Es tremendamente complicado ver en Sevilla a un pintor que viva exclusivamente de su arte

–¿Y por qué el título ‘Una y otra vez’?

–Como alguien escribió, porque considero la repetición como un proceso que facilita la variación y que produce, por tanto, el conocimiento y la creación. En mi obra aparecen continuamente mis obsesiones, la voluntad de aprender del fracaso y la experiencia. Mi trabajo, como el de cualquier artista, no responde a una línea perfecta que siempre avanza en la misma dirección, sino que sube, baja, retrocede, avanza…

–¿Y qué tal la experiencia en el CAAC? Algunos se quejan.

–Debe ser que tengo el síndrome de Estocolmo, porque para mí ha sido muy satisfactoria. He montado muchas exposiciones, entre ellas la que se hizo sobre Velázquez en el mismo CAAC, algo en lo que me ha ayudado mucho mis conocimientos en el ámbito de la arquitectura… Tenía una idea muy clara de cómo quería hacer esta exposición, cuáles eran mis cuadros favoritos, pero de pronto me entró una curiosidad malsana de ver cómo veía mi pintura el director del CAAC, Juan Antonio Álvarez, una persona de otra generación y con una magnífica trayectoria. La verdad es que funcionó muy bien. Captó magníficamente el motivo principal de las ideas que vuelven una y otra vez.

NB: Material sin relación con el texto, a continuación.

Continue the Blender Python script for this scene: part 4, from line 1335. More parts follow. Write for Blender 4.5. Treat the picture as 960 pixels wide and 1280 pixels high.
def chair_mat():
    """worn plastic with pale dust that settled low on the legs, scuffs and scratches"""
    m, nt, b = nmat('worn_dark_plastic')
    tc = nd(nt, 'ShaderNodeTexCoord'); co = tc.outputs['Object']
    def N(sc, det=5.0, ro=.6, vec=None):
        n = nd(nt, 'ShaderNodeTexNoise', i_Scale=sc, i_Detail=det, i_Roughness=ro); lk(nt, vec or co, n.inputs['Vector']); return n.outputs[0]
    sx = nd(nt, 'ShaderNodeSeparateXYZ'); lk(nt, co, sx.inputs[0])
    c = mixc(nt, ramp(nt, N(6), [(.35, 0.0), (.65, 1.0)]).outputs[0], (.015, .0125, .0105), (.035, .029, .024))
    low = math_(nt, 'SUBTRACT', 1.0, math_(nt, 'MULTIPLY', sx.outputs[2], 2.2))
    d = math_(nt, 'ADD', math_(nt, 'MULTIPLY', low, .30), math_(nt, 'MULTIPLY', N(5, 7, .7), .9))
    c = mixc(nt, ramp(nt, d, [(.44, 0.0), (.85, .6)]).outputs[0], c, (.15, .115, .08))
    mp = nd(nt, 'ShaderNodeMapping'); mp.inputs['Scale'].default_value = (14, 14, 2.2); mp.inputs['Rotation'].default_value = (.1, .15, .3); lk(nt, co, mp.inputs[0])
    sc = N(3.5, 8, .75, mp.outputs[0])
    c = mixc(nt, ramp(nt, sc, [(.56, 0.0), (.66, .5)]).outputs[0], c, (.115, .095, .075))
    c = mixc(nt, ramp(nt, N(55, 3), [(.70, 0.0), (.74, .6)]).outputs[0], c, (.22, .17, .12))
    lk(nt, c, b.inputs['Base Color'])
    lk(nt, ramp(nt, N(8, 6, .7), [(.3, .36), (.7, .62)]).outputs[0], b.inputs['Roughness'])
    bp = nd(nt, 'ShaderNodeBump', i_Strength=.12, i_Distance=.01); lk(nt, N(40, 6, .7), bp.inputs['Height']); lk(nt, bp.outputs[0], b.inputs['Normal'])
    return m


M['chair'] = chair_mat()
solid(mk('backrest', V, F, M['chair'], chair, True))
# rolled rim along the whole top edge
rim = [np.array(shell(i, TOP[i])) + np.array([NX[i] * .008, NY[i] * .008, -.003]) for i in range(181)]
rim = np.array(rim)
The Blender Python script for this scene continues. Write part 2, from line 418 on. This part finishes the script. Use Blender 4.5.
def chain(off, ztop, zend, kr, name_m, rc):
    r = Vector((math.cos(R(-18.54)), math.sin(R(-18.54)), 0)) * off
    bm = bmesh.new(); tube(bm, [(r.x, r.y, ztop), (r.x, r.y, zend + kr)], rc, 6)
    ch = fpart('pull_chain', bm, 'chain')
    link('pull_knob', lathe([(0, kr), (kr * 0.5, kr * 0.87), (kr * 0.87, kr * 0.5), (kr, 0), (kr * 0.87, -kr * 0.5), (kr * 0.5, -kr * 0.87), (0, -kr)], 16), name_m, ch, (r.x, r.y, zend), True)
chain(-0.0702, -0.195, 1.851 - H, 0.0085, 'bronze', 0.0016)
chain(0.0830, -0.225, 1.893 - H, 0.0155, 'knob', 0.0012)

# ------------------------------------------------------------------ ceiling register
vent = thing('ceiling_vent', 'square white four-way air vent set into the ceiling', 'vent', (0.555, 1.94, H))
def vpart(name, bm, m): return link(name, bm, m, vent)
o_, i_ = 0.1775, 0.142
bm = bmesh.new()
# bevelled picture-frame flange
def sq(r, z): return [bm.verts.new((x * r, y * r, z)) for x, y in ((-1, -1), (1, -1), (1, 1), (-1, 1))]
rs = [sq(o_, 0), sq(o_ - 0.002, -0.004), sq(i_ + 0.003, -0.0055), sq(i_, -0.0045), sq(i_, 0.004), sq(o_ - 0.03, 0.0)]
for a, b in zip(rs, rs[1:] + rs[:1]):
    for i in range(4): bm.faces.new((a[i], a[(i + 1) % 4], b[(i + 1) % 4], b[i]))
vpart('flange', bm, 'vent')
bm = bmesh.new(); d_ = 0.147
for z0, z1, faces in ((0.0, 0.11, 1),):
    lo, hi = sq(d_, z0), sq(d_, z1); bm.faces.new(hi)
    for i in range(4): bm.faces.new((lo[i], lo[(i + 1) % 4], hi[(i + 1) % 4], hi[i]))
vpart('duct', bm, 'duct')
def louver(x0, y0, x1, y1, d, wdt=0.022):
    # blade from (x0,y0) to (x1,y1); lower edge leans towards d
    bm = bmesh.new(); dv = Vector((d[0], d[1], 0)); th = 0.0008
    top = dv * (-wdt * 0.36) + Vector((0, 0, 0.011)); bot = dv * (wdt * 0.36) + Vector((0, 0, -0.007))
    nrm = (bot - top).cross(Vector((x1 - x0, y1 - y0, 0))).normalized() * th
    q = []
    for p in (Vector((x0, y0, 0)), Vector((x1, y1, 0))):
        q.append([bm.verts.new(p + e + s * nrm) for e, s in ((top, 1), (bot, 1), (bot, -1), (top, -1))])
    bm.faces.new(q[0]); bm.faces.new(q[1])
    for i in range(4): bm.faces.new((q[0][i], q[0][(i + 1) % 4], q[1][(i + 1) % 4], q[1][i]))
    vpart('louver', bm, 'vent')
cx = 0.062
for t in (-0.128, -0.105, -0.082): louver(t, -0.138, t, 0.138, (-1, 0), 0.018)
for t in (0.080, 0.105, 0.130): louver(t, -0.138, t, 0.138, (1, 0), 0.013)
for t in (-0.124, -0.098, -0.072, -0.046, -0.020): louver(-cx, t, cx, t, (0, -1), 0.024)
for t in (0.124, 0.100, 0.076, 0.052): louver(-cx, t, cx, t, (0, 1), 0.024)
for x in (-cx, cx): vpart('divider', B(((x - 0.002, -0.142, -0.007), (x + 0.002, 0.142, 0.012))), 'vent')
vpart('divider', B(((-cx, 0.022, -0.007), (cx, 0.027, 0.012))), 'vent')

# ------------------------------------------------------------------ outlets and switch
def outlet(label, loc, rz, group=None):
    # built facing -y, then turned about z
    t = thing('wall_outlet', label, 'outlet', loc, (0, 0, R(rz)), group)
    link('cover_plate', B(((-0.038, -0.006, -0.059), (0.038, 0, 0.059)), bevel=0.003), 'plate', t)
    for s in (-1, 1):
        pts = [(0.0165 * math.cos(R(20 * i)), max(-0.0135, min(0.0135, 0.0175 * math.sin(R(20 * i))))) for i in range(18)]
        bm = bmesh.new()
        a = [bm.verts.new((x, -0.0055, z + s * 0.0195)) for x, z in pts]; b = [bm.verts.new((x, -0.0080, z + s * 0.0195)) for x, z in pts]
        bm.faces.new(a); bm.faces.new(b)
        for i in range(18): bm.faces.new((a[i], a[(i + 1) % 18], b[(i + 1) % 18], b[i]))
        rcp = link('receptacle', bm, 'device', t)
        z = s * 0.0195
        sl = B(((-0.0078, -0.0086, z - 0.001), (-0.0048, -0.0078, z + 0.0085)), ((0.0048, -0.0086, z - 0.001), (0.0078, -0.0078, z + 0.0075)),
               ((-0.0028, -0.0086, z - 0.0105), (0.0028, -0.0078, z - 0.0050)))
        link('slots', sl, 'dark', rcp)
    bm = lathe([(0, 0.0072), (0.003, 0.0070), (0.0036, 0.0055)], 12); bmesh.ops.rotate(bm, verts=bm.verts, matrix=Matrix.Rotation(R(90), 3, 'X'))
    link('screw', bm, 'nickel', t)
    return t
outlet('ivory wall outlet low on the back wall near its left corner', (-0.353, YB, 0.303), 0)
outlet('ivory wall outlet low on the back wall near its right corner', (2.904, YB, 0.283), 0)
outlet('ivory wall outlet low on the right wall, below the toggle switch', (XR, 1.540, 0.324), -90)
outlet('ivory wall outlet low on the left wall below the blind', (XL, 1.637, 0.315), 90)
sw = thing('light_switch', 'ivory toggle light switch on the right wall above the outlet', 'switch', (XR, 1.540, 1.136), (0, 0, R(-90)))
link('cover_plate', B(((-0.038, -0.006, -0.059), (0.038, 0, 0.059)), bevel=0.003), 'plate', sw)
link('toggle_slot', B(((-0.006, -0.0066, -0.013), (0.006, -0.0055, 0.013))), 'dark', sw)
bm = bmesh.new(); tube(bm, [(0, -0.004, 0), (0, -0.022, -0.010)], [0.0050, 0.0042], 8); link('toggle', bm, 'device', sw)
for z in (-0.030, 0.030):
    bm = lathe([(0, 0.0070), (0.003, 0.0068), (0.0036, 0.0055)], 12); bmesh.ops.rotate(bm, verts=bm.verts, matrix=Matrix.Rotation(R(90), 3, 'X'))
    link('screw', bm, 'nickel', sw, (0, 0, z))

–La gente joven ya no compra cuadros.

–En toda España, y especialmente en Sevilla, hubo un boom en los años setenta y ochenta. Pero ahora es cierto que el mercado está muy mal. Quizás porque la gente joven tiene otros intereses visuales, otras necesidades…

–La tecnología…

–Exacto. Quizás el mundo de la pintura, del cuadro, ya no conecta con los jóvenes. Las galerías de hoy sobreviven como pueden, y es muy raro ver un pintor que consiga vivir exclusivamente de su arte… El que lo hace se tiene que mover en Madrid, en Berlín… En Sevilla es tremendamente complicado.